Measurements of strength and fluctuation of 2D electric fields in plasmas using a fine particle trapped with laser tweezers

There is a strong need for processing of materials at nanometer scale to allow the continuous miniaturization of devices. Plasma processing is mainly used to manufacture these devices. The measurement of sheath electric field in a microscopic space is an important issue for optimizing plasma processing of materials. For example, small changes and fluctuations in the electric field have a significant impact on etching and deposition into high aspect ratio micro-/nano-structure. However, few reports have been published on sensitive measurements of electric field distributions with high spatial resolution on the micrometer scale. Therefore, in this study, we have investigated such sensitive measurements of strength and fluctuation of electric field in plasma using optically trapped fine particles by a laser-tweezer technique [1].

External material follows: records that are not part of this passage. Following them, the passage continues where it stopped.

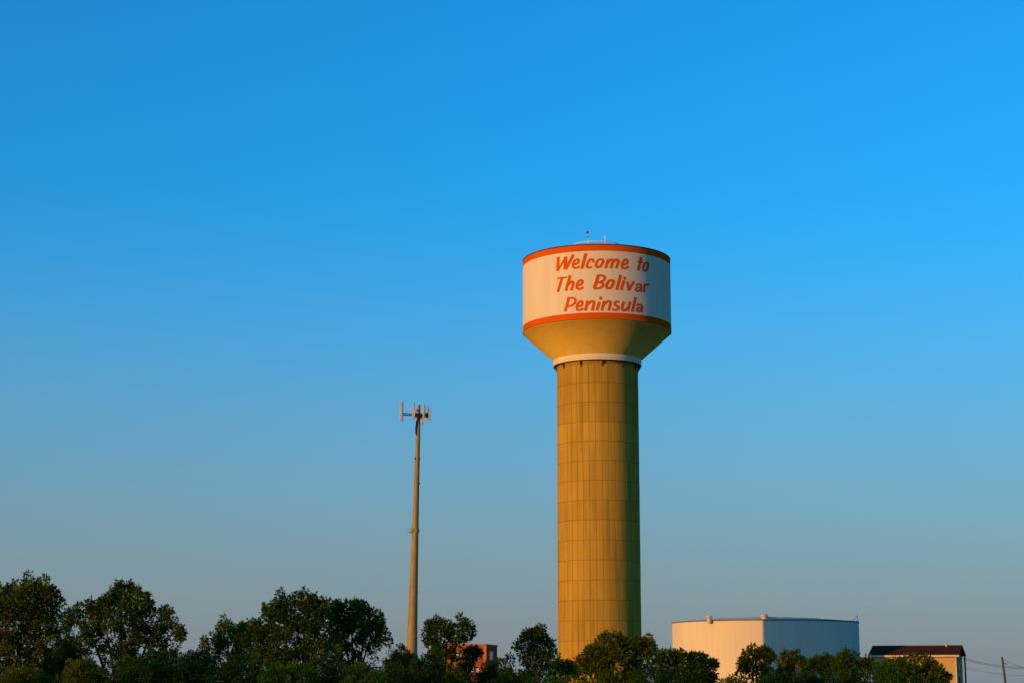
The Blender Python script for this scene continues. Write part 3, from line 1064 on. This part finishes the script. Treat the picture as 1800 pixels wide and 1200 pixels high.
def make_tree(name, label, Y, lobes, tips, leaf, size=0.10, asp=0.62, lai=3.2, cat='tree', group=None, tuft=0.21, shape='round', trunk_x=None, depth=1.0):
    """lobes: measured foliage masses (cx, cy, rx, ry) in pixels at distance Y; tips: shoots that stand out of the outline"""
    s = mpp(Y)
    cx = sum(l[0] * l[2] for l in lobes) / sum(l[2] for l in lobes) if trunk_x is None else trunk_x
    root = at(cx, 1204, Y)
    root.z = 0
    t = thing(name, label, cat, root, 0, group)
    wood = MB()
    P = []
    D = []
    zmid = min(at(0, max(l[1] for l in lobes), Y).z, 2.2) * 0.7
    fork = Vector((0, 0, max(zmid, 0.5)))
    wood.tube([(0, 0, -0.1), (0.03, 0.02, fork.z * 0.5), fork], [0.13, 0.11, 0.095], 8)
    zmin = 1e9
    for (lx, ly, rx, ry) in lobes:
        c = at(lx, ly, Y) - root
        a, h = rx * s, ry * s
        if cat == 'tree':
            a, h = a * 0.9, h * 0.9
        dd = 0.5 * (a + h) * depth
        c.y += float(rng.uniform(-0.5, 0.5)) * min(1.2, 0.8 * dd + 0.25)
        mid = fork.lerp(c, 0.5) + Vector((0, 0, 0.15))
        wood.tube([fork - Vector((0, 0, 0.15)), mid, c], [0.06, 0.04, 0.022], 6)
        area = PI * a * h
        nl = int(area * lai * 1.42 / (size * size * asp * 0.5))
        per = 44
        nc = max(6, nl // per)
        # tufts: mostly near the surface of the mass, some inside
        q = rng.normal(size=(nc, 3))
        q /= np.linalg.norm(q, axis=1, keepdims=True)
        rad = rng.uniform(0.15, 1.0, (nc, 1)) ** 0.45
        # lumpy outline
        lump = 1 + 0.16 * np.sin(3.1 * q[:, :1] * 2 + lx) * np.cos(2.7 * q[:, 2:] * 2 + ly)
        cc = np.array(c)[None] + q * rad * lump * np.array([a, dd, h])[None]
        for k in range(0, nc, 5):
            e = Vector(cc[k])
            if e.z > 0.1:
                wood.tube([c, c.lerp(e, 0.55) + Vector((0, 0, 0.05)), e], [0.018, 0.011, 0.006], 4, cap=False)
        tr = tuft * rng.uniform(0.6, 1.2, (nc, 1))
        o = rng.normal(size=(nc, per, 3)) * 0.42
        o /= np.maximum(1, np.linalg.norm(o, axis=2, keepdims=True) / 0.85)
        p = cc[:, None, :] + o * tr[:, :, None] * np.array([1, 1, 0.85])
        d = o * 0.9 + q[:, None, :] * 0.55 + rng.normal(size=(nc, per, 3)) * 0.4 + np.array([0, 0, 0.05])
        P.append(p.reshape(-1, 3))
        D.append(d.reshape(-1, 3))
    if cat == 'tree':
        # young shoots that break the outline of the upper masses
        tips = list(tips)
        top = min(l[1] - l[3] for l in lobes)
        for (lx, ly, rx, ry) in lobes:
            if ly - ry < top + 75 and ly < 1190:
                for _ in range(2 + int(rx / 13)):
                    a = float(rng.uniform(0.12, 0.88)) * PI
                    k = float(rng.uniform(0.98, 1.30))
                    tips.append((lx + rx * k * math.cos(a), ly - ry * k * math.sin(a) - float(rng.uniform(0, 4)), float(rng.uniform(9, 15))))
    for (tx, ty, ln) in tips:
        e = np.array(at(tx, ty, Y) - root)
        e[1] += rng.uniform(-0.3, 0.3)
        b = e - np.array([rng.uniform(-0.12, 0.12), 0, ln * s])
        bb_ = b + (b - e) * 0.9
        wood.tube([Vector(bb_), Vector(b), Vector(e)], [0.016, 0.010, 0.004], 4, cap=False)
        m = int(45 + ln * 5.0)
        u = rng.uniform(-0.5, 1.0, (m, 1))
        sp = 0.05 + 0.06 * (1 - np.clip(u, 0, 1)) * ln / 25
        o = rng.normal(size=(m, 3))
        o /= np.maximum(1, np.linalg.norm(o, axis=1, keepdims=True) / 1.7)
        P.append(b[None] + (e - b)[None] * u + o * sp * np.array([1, 1, 0.5]))
        D.append(o + np.array([0, 0, 0.5]))
    P = np.concatenate(P)
    D = np.concatenate(D)
    ok = P[:, 2] > 0.05
    P, D = P[ok], D[ok]
    wood.build('trunk', M['bark'], t)
    link('crown', leaf_mesh('crown', P, D, size, asp, LEAF[leaf]), None, t)
    return t


TREES = [
    ('olive', 56, [(15, 1085, 70, 50), (-45, 1110, 75, 75), (48, 1050, 30, 30), (76, 1060, 22, 34), (20, 1160, 95, 60), (72, 1112, 34, 40), (-30, 1060, 45, 30), (60, 1230, 90, 60)],
     [(50, 1006, 22), (80, 1012, 20), (26, 1021, 16), (20, 1030, 18), (93, 1030, 14), (62, 1024, 14), (-8, 1035, 14), (99, 1062, 12), (5, 1040, 12)],
     'tall bushy tree with reddish patches at the left edge', dict(lai=3.9)),
    ('green', 62, [(215, 1082, 50, 40), (213, 1050, 24, 22), (244, 1060, 24, 20), (272, 1092, 34, 24), (302, 1112, 18, 14), (182, 1072, 22, 18), (146, 1085, 26, 18), (135, 1125, 42, 34), (222, 1132, 66, 36), (288, 1145, 26, 26), (116, 1152, 34, 30), (255, 1165, 55, 26), (305, 1165, 28, 24), (200, 1190, 90, 40), (200, 1250, 80, 40)],
     [(210, 1021, 18), (228, 1021, 15), (240, 1029, 14), (254, 1042, 14), (266, 1056, 12), (318, 1101, 16), (323, 1108, 12), (285, 1074, 14), (298, 1090, 12), (178, 1052, 12), (186, 1050, 12), (142, 1060, 14), (162, 1058, 12), (126, 1070, 12), (108, 1078, 12)],
     'spreading dark green tree with spiky top, second from the left', dict(lai=3.1)),
    ('fresh', 66, [(402, 1112, 17, 13), (380, 1129, 20, 9), (425, 1112, 14, 16), (408, 1138, 38, 18), (400, 1170, 50, 30)],
     [(394, 1082, 20), (401, 1090, 14), (420, 1096, 16), (440, 1092, 16), (372, 1112, 12), (362, 1122, 10), (385, 1110, 12)],
     'pale sparse young tree left of the twin crowned trees', dict(lai=1.5)),
    ('green', 60, [(527, 1080, 42, 32), (500, 1088, 38, 30), (462, 1112, 32, 22), (553, 1084, 32, 30), (520, 1130, 80, 36), (438, 1142, 34, 24), (480, 1150, 50, 26), (560, 1150, 50, 26), (515, 1185, 90, 40), (515, 1250, 70, 40)],
     [(494, 1035, 20), (500, 1046, 14), (536, 1035, 20), (528, 1042, 16), (553, 1043, 16), (546, 1044, 15), (566, 1060, 12), (482, 1062, 14), (476, 1078, 12), (456, 1088, 14), (440, 1090, 14)],
     'broad green tree left of the phone mast, left of the twin crowns', dict(lai=3.0)),
    ('green', 61.5, [(618, 1082, 34, 24), (645, 1092, 26, 24), (598, 1088, 24, 26), (652, 1118, 26, 24), (618, 1130, 46, 36), (620, 1190, 60, 40)],
     [(596, 1056, 14), (612, 1056, 12), (625, 1053, 14), (641, 1058, 12), (656, 1070, 12), (664, 1085, 10), (680, 1111, 14), (676, 1122, 10), (584, 1062, 12)],
     'rounded green tree just left of the phone mast', dict(lai=3.2)),
    ('green', 58, [(768, 1108, 18, 17), (808, 1108, 16, 18), (785, 1127, 28, 14), (762, 1135, 20, 16), (778, 1152, 18, 12), (780, 1195, 34, 30)],
     [(765, 1083, 16), (772, 1088, 12), (808, 1079, 18), (816, 1088, 12), (827, 1099, 10), (750, 1100, 12), (789, 1096, 12), (826, 1112, 10)],
     'small tree with two open crowns right of the phone mast', dict(lai=1.9)),
    ('deep', 59, [(826, 1152, 10, 9), (818, 1163, 12, 9), (834, 1145, 5, 5), (815, 1185, 25, 20)],
     [(836, 1141, 6), (822, 1140, 6)],
     'small dark shrub in front of the brick wall', dict(lai=3.6, cat='shrub')),
    ('green', 60, [(940, 1132, 24, 20), (945, 1115, 13, 10), (925, 1150, 18, 13), (955, 1147, 16, 20), (940, 1172, 32, 18), (940, 1220, 35, 40)],
     [(943, 1103, 12), (930, 1107, 12), (956, 1110, 10), (970, 1125, 10), (914, 1124, 8), (897, 1150, 10), (972, 1140, 8)],
     'narrow upright tree close left of the water tower', dict(lai=2.5)),
    ('deep', 57, [(985, 1175, 18, 11), (1003, 1184, 15, 9), (970, 1192, 24, 18), (990, 1215, 40, 20)],
     [(983, 1158, 12), (990, 1160, 10), (1001, 1164, 8), (973, 1164, 8), (1012, 1176, 8)],
     'low dark tree at the left foot of the water tower', dict(lai=2.6)),
    ('olive', 55, [(1075, 1134, 22, 17), (1066, 1152, 34, 22), (1042, 1168, 25, 18), (1126, 1138, 18, 14), (1106, 1152, 38, 24), (1075, 1188, 58, 25), (1080, 1235, 60, 40)],
     [(1072, 1109, 14), (1084, 1111, 12), (1063, 1115, 12), (1098, 1120, 10), (1140, 1117, 14), (1128, 1119, 12), (1115, 1121, 10), (1034, 1143, 12), (1024, 1158, 10), (1146, 1132, 10), (1050, 1136, 10)],
     'feathery tree standing in front of the water tower shaft', dict(lai=2.9, size=0.115, asp=0.42)),
    ('green', 58, [(1186, 1163, 26, 16), (1216, 1166, 30, 20), (1241, 1178, 18, 18), (1160, 1172, 28, 20), (1200, 1195, 60, 25), (1195, 1240, 60, 40)],
     [(1165, 1141, 12), (1158, 1146, 10), (1198, 1141, 12), (1184, 1145, 10), (1214, 1146, 10), (1232, 1149, 10), (1250, 1160, 8)],
     'wide low tree in front of the storage tank\'s left edge', dict(lai=3.2)),
    ('olive', 60, [(1330, 1160, 22, 17), (1344, 1152, 13, 11), (1320, 1182, 26, 17), (1330, 1220, 30, 30)],
     [(1323, 1133, 12), (1313, 1140, 10), (1337, 1139, 10), (1352, 1141, 10), (1358, 1150, 8), (1306, 1158, 8)],
     'loose olive tree before the tank\'s shadow line', dict(lai=2.5)),
    ('olive', 59, [(1387, 1163, 17, 14), (1396, 1182, 26, 18), (1370, 1185, 18, 14), (1390, 1220, 40, 30)],
     [(1380, 1144, 12), (1400, 1143, 12), (1391, 1150, 8), (1408, 1156, 8)],
     'small round tree before the shaded side of the tank', dict(lai=2.8)),
    ('green', 61, [(1425, 1175, 22, 15), (1452, 1170, 20, 16), (1440, 1192, 36, 18), (1440, 1225, 40, 30)],
     [(1437, 1152, 10), (1452, 1150, 12), (1462, 1154, 8), (1420, 1160, 8), (1430, 1156, 8)],
     'low tree in front of the middle of the shaded tank wall', dict(lai=3.0)),
    ('green', 58, [(1490, 1167, 24, 17), (1516, 1174, 18, 14), (1478, 1188, 36, 18), (1500, 1225, 45, 30)],
     [(1487, 1142, 12), (1498, 1150, 10), (1478, 1152, 10), (1508, 1158, 8), (1525, 1153, 10)],
     'green tree below the right end of the storage tank', dict(lai=3.0)),
    ('olive', 57, [(1602, 1172, 36, 17), (1634, 1182, 22, 13), (1572, 1180, 24, 16), (1612, 1192, 58, 18), (1658, 1193, 15, 11), (1610, 1235, 60, 40)],
     [(1600, 1149, 10), (1612, 1151, 10), (1627, 1151, 10), (1588, 1154, 8), (1565, 1160, 8), (1672, 1184, 8)],
     'spreading olive tree in front of the cream house', dict(lai=3.0)),
]
for leaf, Y, lobes, tips, label, kw in TREES:
    make_tree('shrub' if kw.get('cat') == 'shrub' else 'broadleaf_tree', label, Y, lobes, tips, leaf, **kw)

BUSHES = [  # cx, top, half width, distance, leaf, label
    (-60, 1168, 75, 50, 'deep', 'dark bush under the left edge tree'),
    (50, 1172, 70, 47, 'olive', 'low olive bush at the bottom left corner'),
    (150, 1160, 60, 50, 'olive', 'brownish bush below the gap between the two left trees'),
    (250, 1156, 68, 49, 'deep', 'dark bush at the foot of the second tree from the left'),
    (108, 1128, 40, 58, 'olive', 'olive bush filling the gap between the two leftmost trees'),
    (352, 1141, 32, 63, 'bush', 'small round bush on the skyline right of the second tree'),
    (325, 1150, 55, 56, 'deep', 'dark low bush under the small round skyline bush'),
    (420, 1152, 62, 53, 'deep', 'dark bush below the pale sparse tree'),
    (500, 1166, 42, 48, 'bush', 'lighter green bush below the broad tree left of the mast'),
    (570, 1162, 55, 50, 'deep', 'dark bush between the two lighter green front bushes'),
    (640, 1167, 44, 46, 'bush', 'lighter green rounded bush below the tree by the mast'),
    (705, 1136, 30, 60, 'deep', 'dark bush hiding the foot of the phone mast'),
    (690, 1166, 48, 53, 'deep', 'dark bush below the foot of the phone mast'),
    (758, 1150, 46, 55, 'deep', 'dark domed bush under the two crowned small tree'),
    (800, 1186, 48, 48, 'deep', 'low dark bush in front of the brick building'),
    (872, 1161, 38, 57, 'deep', 'dark bush right of the brick building'),
    (905, 1176, 52, 49, 'deep', 'low dark bush below the narrow upright tree'),
    (985, 1189, 34, 46, 'bush', 'lighter low bush before the tower\'s left foot'),
    (1060, 1186, 52, 48, 'olive', 'olive bush below the feathery tree'),
    (1145, 1180, 55, 50, 'deep', 'dark bush between feathery tree and storage tank'),
    (1225, 1168, 42, 53, 'deep', 'dark rounded bush under the storage tank\'s left edge'),
    (1290, 1190, 26, 50, 'olive', 'low bush in the gap before the sunlit tank wall'),
    (1360, 1184, 46, 50, 'deep', 'dark bush below the tank\'s shadow line'),
    (1430, 1182, 50, 51, 'deep', 'dark bush below the middle of the shaded tank wall'),
    (1505, 1180, 48, 51, 'deep', 'dark bush below the tank\'s right end'),
    (1560, 1168, 38, 54, 'bush', 'rounded bush before the left corner of the cream house'),
    (1625, 1188, 48, 49, 'deep', 'low dark bush in front of the cream house'),
]
for cx, top, rx, Y, leaf, label in BUSHES:
    s = mpp(Y)
    gy = 1204 + EYE / s                   # where the ground is on that line
    h = (gy - top)
    r1 = min(rx * 0.75, h * 0.35)
    lobes = [(cx, top + r1 * 0.75, rx * 0.62, r1 * 0.75), (cx - rx * 0.45, top + r1 * 1.15, rx * 0.5, r1 * 0.8), (cx + rx * 0.45, top + r1 * 1.2, rx * 0.5, r1 * 0.8),
             (cx, top + r1 * 1.9, rx * 0.95, r1 * 1.1), (cx, (top + gy) / 2 + 20, rx, h * 0.33)]
    tips = [(cx + rx * float(rng.uniform(-0.6, 0.6)), top + float(rng.uniform(-5, 4)), 5) for _ in range(3)]
    make_tree('bush', label, Y, lobes, tips, leaf, size=0.065, asp=0.6, lai=3.4, cat='bush', tuft=0.16, depth=1.3)
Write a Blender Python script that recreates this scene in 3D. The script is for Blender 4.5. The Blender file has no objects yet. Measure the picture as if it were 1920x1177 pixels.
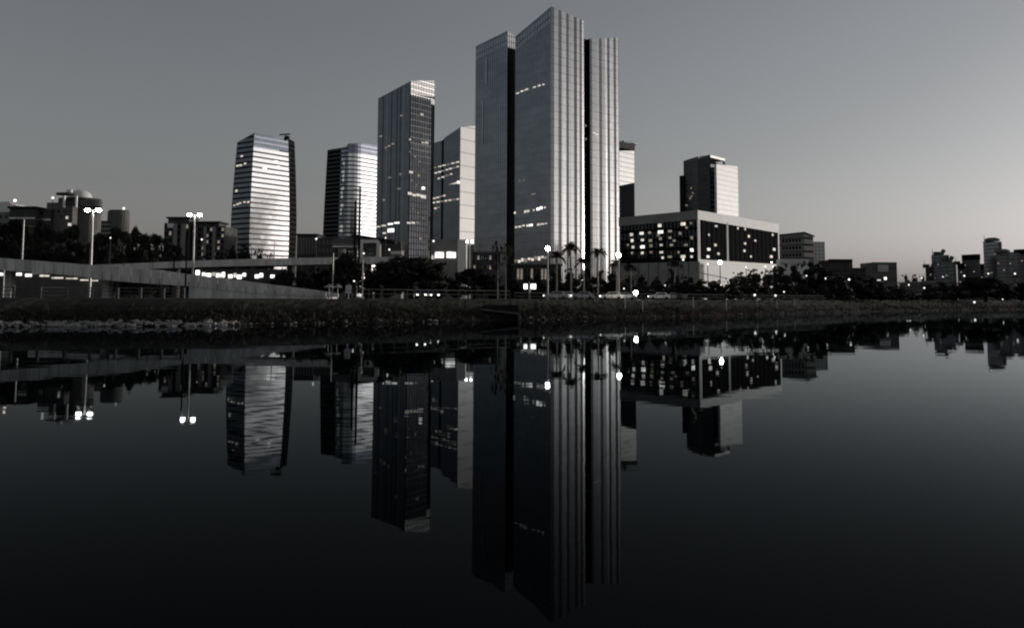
import bpy, math, random
from mathutils import Vector, Matrix
R = math.radians
random.seed(7)
sc = bpy.context.scene
col = sc.collection

# ------------------------------------------------------------------ camera, sky, sun, exposure
F, PX, PY, CAMH = 1700.0, 960.0, 413.0, 3.2
PITCH, ROLL = R(4.9), R(0.23)
CAM = Vector((0, 0, CAMH))
ROT = Matrix.Rotation(R(90) + PITCH, 3, 'X') @ Matrix.Rotation(ROLL, 3, 'Z')
cd = bpy.data.cameras.new('camera')
cam = bpy.data.objects.new('camera', cd)
col.objects.link(cam)
cam.matrix_world = Matrix.Translation(CAM) @ ROT.to_4x4()
cd.sensor_width, cd.sensor_fit = 36, 'HORIZONTAL'
cd.lens = 36 * F / 1920
cd.shift_y = -(588.5 - PY) / 1920
cd.clip_start, cd.clip_end = 0.5, 30000
sc.camera = cam

SUN_AZ, SUN_EL = 68.0, 2.0
world = bpy.data.worlds.new('World')
sc.world = world
world.use_nodes = True
wn, wl = world.node_tree.nodes, world.node_tree.links
bg = wn['Background']
sky = wn.new('ShaderNodeTexSky')
sky.sky_type, sky.sun_disc = 'NISHITA', False
sky.sun_elevation, sky.sun_rotation = R(SUN_EL), R(SUN_AZ)
sky.air_density, sky.dust_density, sky.ozone_density = 1.0, 2.15, 1.0
hsv = wn.new('ShaderNodeHueSaturation')
hsv.inputs['Saturation'].default_value = 0.21
wl.new(sky.outputs[0], hsv.inputs['Color'])
tint = wn.new('ShaderNodeMix'); tint.data_type = 'RGBA'; tint.blend_type = 'MULTIPLY'
tint.inputs[0].default_value = 1.0
tint.inputs[7].default_value = (0.97, 1.0, 1.08, 1)
wl.new(hsv.outputs[0], tint.inputs[6])
wl.new(tint.outputs[2], bg.inputs['Color'])
bg.inputs['Strength'].default_value = 0.15

sd = bpy.data.lights.new('sun', 'SUN')
sd.energy, sd.angle, sd.color = 1.35, R(3), (1.0, 0.95, 0.88)
sun = bpy.data.objects.new('sun', sd)
col.objects.link(sun)
sdir = Vector((math.sin(R(SUN_AZ)) * math.cos(R(SUN_EL)), math.cos(R(SUN_AZ)) * math.cos(R(SUN_EL)), math.sin(R(SUN_EL))))
sun.rotation_euler = sdir.to_track_quat('Z', 'Y').to_euler()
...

To generate Ar plasmas, a rf voltage with a frequency 13.56MHz was applied between a powered ring electrode and ground planar electrode. A fine particle (a diameter of 20 µm) was injected into the plasmas. The laser trapped fine particle was suspended at plasma/sheath boundary region. At the levitation position of a fine particle, the electrostatic force and the laser light force on the particle were balanced by the gravity. The force of the laser on the particle was obtained from a ray optical model [2], and a particle charge was deduced from Orbit Motion Limited model with ion collision [3]. Because the trapped particle was negatively charged, it can be a probe of electric fields. Therefore, we deduced vertical electric field strengths Ez from these derivations. Moreover, strengths and fluctuations of horizontal electric fields Er were deduced by deriving horizontal force balance. As the results, we investigated 2D profiles of electric field vector with high spatial resolution in micrometer scale. Details are shown in the conference.